J9.3A Runaway Change in the Arctic? Extreme 2016 Temperatures

Thursday, 26 January 2017: 2:00 PM
Conference Center: Skagit 3 (Washington State Convention Center )
James E. Overland, NOAA/OAR/PMEL, Seattle, WA; and M. Wang

There is a philosophical issue on how to interpret new extreme events, dating back to the enlightenment, and this is true of whether new Arctic “surprises” are part of the existing population of events or not. Such a surprise was extensive record Arctic temperature extremes in January and February 2016 that continued into April. For January, the Arctic-wide averaged temperature anomaly was 2.0° C above the previous record of 3.0° C, with regional values in excess of 7° C. Extremes were caused by a major split in the tropospheric polar vortex with extensive warm air advection into the Arctic from western Russia and across Alaska. The Alaska track was related to a shift to a positive Pacific Decadal Oscillation (PDO) and warm NE Pacific surface temperatures after a cool North Pacific for most of the previous 15 years; this pattern is expected to continue for the next few years. 2016 Arctic extremes were thus “caused” by major Arctic connections with midlatitudes.

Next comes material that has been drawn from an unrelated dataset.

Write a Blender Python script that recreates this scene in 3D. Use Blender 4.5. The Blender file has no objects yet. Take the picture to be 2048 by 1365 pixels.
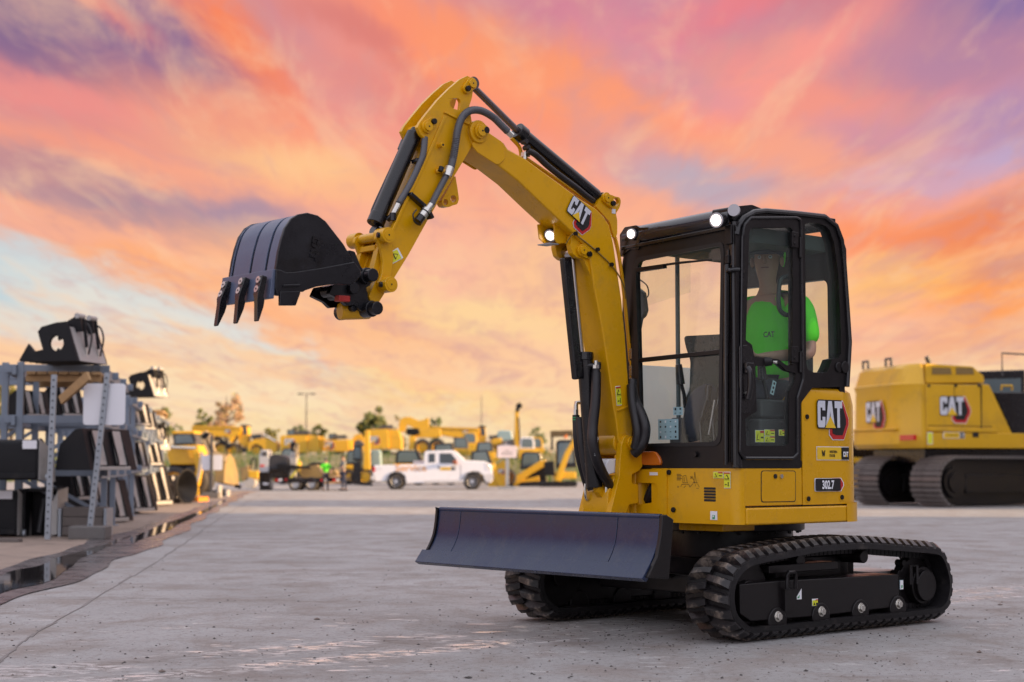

Further, record summer sea ice loss minimum extents in 2007 and 2012 showed recovery in following years rather than a tipping point behavior. Greenland also shows extreme melting events in certain years from shifts in the atmospheric long wave circulation pattern phasing. Thus the answer to the question in the title appears to be no; continued increase in forcing from greenhouse gases is necessary for the continuation of surprises. Individual Arctic surprises also correspond to contributions from atmospheric circulation events. An open question is whether there is Arctic memory from surprises; Arctic change is happening faster than projected by climate models, which depend primarily on radiative forcing.